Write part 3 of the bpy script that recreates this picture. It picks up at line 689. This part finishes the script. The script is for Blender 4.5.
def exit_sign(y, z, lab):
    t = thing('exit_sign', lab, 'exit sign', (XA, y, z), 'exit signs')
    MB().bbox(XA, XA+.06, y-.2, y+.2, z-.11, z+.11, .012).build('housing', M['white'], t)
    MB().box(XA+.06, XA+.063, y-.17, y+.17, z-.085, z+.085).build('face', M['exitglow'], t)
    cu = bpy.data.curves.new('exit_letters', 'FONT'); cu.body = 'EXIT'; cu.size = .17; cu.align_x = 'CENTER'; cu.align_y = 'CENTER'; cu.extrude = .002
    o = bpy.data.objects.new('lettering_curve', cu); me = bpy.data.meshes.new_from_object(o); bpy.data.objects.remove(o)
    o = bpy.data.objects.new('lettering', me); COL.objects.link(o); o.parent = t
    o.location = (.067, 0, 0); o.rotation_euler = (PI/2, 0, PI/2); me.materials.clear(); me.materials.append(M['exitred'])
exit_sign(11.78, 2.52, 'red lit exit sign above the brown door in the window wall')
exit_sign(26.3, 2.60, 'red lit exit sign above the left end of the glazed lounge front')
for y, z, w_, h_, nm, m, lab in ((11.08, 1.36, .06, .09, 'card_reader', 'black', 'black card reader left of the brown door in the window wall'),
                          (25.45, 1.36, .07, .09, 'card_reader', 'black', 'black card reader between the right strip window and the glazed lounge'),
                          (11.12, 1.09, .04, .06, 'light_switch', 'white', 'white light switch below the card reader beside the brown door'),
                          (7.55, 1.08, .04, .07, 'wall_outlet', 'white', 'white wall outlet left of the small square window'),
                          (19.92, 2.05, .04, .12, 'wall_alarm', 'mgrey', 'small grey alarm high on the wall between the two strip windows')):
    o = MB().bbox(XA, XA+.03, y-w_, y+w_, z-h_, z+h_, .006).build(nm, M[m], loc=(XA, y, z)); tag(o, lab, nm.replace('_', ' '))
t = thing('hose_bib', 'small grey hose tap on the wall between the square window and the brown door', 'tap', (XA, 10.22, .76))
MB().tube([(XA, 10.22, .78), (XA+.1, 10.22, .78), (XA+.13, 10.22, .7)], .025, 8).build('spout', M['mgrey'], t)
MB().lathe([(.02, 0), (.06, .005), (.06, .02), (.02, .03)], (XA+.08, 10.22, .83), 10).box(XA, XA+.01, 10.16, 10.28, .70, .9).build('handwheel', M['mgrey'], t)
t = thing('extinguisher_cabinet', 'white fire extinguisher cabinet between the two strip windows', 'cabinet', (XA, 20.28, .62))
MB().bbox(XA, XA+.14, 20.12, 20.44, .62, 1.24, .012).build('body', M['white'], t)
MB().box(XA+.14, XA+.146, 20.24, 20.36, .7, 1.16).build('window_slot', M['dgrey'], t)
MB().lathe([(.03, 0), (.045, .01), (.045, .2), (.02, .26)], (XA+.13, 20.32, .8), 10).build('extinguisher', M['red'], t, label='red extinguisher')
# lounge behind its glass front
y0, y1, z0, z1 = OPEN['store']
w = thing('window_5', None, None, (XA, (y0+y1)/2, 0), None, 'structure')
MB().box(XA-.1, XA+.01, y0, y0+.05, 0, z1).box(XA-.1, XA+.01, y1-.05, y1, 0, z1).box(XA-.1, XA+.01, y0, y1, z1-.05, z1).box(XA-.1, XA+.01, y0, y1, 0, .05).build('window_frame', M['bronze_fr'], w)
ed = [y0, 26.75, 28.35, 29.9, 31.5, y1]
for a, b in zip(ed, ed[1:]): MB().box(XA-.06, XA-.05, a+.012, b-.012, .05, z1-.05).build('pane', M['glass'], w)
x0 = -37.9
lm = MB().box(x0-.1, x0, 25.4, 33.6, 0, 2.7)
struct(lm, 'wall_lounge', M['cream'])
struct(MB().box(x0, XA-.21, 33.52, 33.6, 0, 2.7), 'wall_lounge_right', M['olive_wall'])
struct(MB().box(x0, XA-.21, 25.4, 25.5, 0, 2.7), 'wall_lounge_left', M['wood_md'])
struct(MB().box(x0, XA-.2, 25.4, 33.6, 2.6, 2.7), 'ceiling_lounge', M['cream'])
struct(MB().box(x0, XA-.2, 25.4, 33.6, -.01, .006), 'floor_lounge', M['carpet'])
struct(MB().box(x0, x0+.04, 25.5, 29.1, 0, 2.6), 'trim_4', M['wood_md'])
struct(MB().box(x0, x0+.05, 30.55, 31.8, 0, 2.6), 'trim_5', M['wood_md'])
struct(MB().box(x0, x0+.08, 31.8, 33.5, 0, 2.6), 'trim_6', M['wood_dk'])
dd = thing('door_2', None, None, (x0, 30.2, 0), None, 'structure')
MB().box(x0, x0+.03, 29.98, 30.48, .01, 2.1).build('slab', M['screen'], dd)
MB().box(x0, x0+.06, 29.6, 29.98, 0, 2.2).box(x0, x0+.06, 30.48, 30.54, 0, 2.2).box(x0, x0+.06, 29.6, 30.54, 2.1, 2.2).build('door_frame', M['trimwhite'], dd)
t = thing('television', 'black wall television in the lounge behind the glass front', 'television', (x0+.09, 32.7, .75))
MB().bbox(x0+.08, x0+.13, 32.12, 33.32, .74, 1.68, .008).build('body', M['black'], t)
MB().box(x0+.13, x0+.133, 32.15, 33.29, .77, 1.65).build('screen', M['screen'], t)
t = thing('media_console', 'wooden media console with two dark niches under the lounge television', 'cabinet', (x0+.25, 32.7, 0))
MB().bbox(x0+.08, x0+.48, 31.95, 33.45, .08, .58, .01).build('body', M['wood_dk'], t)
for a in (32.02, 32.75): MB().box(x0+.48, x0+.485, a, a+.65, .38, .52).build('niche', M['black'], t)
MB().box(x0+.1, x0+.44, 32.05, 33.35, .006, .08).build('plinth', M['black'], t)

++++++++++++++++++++

• What the exercise asks
Extract all of the data shown above and repeat it verbatim.

• Complete output
Write part 3 of the bpy script that recreates this picture. It picks up at line 689. This part finishes the script. The script is for Blender 4.5.
def exit_sign(y, z, lab):
    t = thing('exit_sign', lab, 'exit sign', (XA, y, z), 'exit signs')
    MB().bbox(XA, XA+.06, y-.2, y+.2, z-.11, z+.11, .012).build('housing', M['white'], t)
    MB().box(XA+.06, XA+.063, y-.17, y+.17, z-.085, z+.085).build('face', M['exitglow'], t)
    cu = bpy.data.curves.new('exit_letters', 'FONT'); cu.body = 'EXIT'; cu.size = .17; cu.align_x = 'CENTER'; cu.align_y = 'CENTER'; cu.extrude = .002
    o = bpy.data.objects.new('lettering_curve', cu); me = bpy.data.meshes.new_from_object(o); bpy.data.objects.remove(o)
    o = bpy.data.objects.new('lettering', me); COL.objects.link(o); o.parent = t
    o.location = (.067, 0, 0); o.rotation_euler = (PI/2, 0, PI/2); me.materials.clear(); me.materials.append(M['exitred'])
exit_sign(11.78, 2.52, 'red lit exit sign above the brown door in the window wall')
exit_sign(26.3, 2.60, 'red lit exit sign above the left end of the glazed lounge front')
for y, z, w_, h_, nm, m, lab in ((11.08, 1.36, .06, .09, 'card_reader', 'black', 'black card reader left of the brown door in the window wall'),
                          (25.45, 1.36, .07, .09, 'card_reader', 'black', 'black card reader between the right strip window and the glazed lounge'),
                          (11.12, 1.09, .04, .06, 'light_switch', 'white', 'white light switch below the card reader beside the brown door'),
                          (7.55, 1.08, .04, .07, 'wall_outlet', 'white', 'white wall outlet left of the small square window'),
                          (19.92, 2.05, .04, .12, 'wall_alarm', 'mgrey', 'small grey alarm high on the wall between the two strip windows')):
    o = MB().bbox(XA, XA+.03, y-w_, y+w_, z-h_, z+h_, .006).build(nm, M[m], loc=(XA, y, z)); tag(o, lab, nm.replace('_', ' '))
t = thing('hose_bib', 'small grey hose tap on the wall between the square window and the brown door', 'tap', (XA, 10.22, .76))
MB().tube([(XA, 10.22, .78), (XA+.1, 10.22, .78), (XA+.13, 10.22, .7)], .025, 8).build('spout', M['mgrey'], t)
MB().lathe([(.02, 0), (.06, .005), (.06, .02), (.02, .03)], (XA+.08, 10.22, .83), 10).box(XA, XA+.01, 10.16, 10.28, .70, .9).build('handwheel', M['mgrey'], t)
t = thing('extinguisher_cabinet', 'white fire extinguisher cabinet between the two strip windows', 'cabinet', (XA, 20.28, .62))
MB().bbox(XA, XA+.14, 20.12, 20.44, .62, 1.24, .012).build('body', M['white'], t)
MB().box(XA+.14, XA+.146, 20.24, 20.36, .7, 1.16).build('window_slot', M['dgrey'], t)
MB().lathe([(.03, 0), (.045, .01), (.045, .2), (.02, .26)], (XA+.13, 20.32, .8), 10).build('extinguisher', M['red'], t, label='red extinguisher')
# lounge behind its glass front
y0, y1, z0, z1 = OPEN['store']
w = thing('window_5', None, None, (XA, (y0+y1)/2, 0), None, 'structure')
MB().box(XA-.1, XA+.01, y0, y0+.05, 0, z1).box(XA-.1, XA+.01, y1-.05, y1, 0, z1).box(XA-.1, XA+.01, y0, y1, z1-.05, z1).box(XA-.1, XA+.01, y0, y1, 0, .05).build('window_frame', M['bronze_fr'], w)
ed = [y0, 26.75, 28.35, 29.9, 31.5, y1]
for a, b in zip(ed, ed[1:]): MB().box(XA-.06, XA-.05, a+.012, b-.012, .05, z1-.05).build('pane', M['glass'], w)
x0 = -37.9
lm = MB().box(x0-.1, x0, 25.4, 33.6, 0, 2.7)
struct(lm, 'wall_lounge', M['cream'])
struct(MB().box(x0, XA-.21, 33.52, 33.6, 0, 2.7), 'wall_lounge_right', M['olive_wall'])
struct(MB().box(x0, XA-.21, 25.4, 25.5, 0, 2.7), 'wall_lounge_left', M['wood_md'])
struct(MB().box(x0, XA-.2, 25.4, 33.6, 2.6, 2.7), 'ceiling_lounge', M['cream'])
struct(MB().box(x0, XA-.2, 25.4, 33.6, -.01, .006), 'floor_lounge', M['carpet'])
struct(MB().box(x0, x0+.04, 25.5, 29.1, 0, 2.6), 'trim_4', M['wood_md'])
struct(MB().box(x0, x0+.05, 30.55, 31.8, 0, 2.6), 'trim_5', M['wood_md'])
struct(MB().box(x0, x0+.08, 31.8, 33.5, 0, 2.6), 'trim_6', M['wood_dk'])
dd = thing('door_2', None, None, (x0, 30.2, 0), None, 'structure')
MB().box(x0, x0+.03, 29.98, 30.48, .01, 2.1).build('slab', M['screen'], dd)
MB().box(x0, x0+.06, 29.6, 29.98, 0, 2.2).box(x0, x0+.06, 30.48, 30.54, 0, 2.2).box(x0, x0+.06, 29.6, 30.54, 2.1, 2.2).build('door_frame', M['trimwhite'], dd)
t = thing('television', 'black wall television in the lounge behind the glass front', 'television', (x0+.09, 32.7, .75))
MB().bbox(x0+.08, x0+.13, 32.12, 33.32, .74, 1.68, .008).build('body', M['black'], t)
MB().box(x0+.13, x0+.133, 32.15, 33.29, .77, 1.65).build('screen', M['screen'], t)
t = thing('media_console', 'wooden media console with two dark niches under the lounge television', 'cabinet', (x0+.25, 32.7, 0))
MB().bbox(x0+.08, x0+.48, 31.95, 33.45, .08, .58, .01).build('body', M['wood_dk'], t)
for a in (32.02, 32.75): MB().box(x0+.48, x0+.485, a, a+.65, .38, .52).build('niche', M['black'], t)
MB().box(x0+.1, x0+.44, 32.05, 33.35, .006, .08).build('plinth', M['black'], t)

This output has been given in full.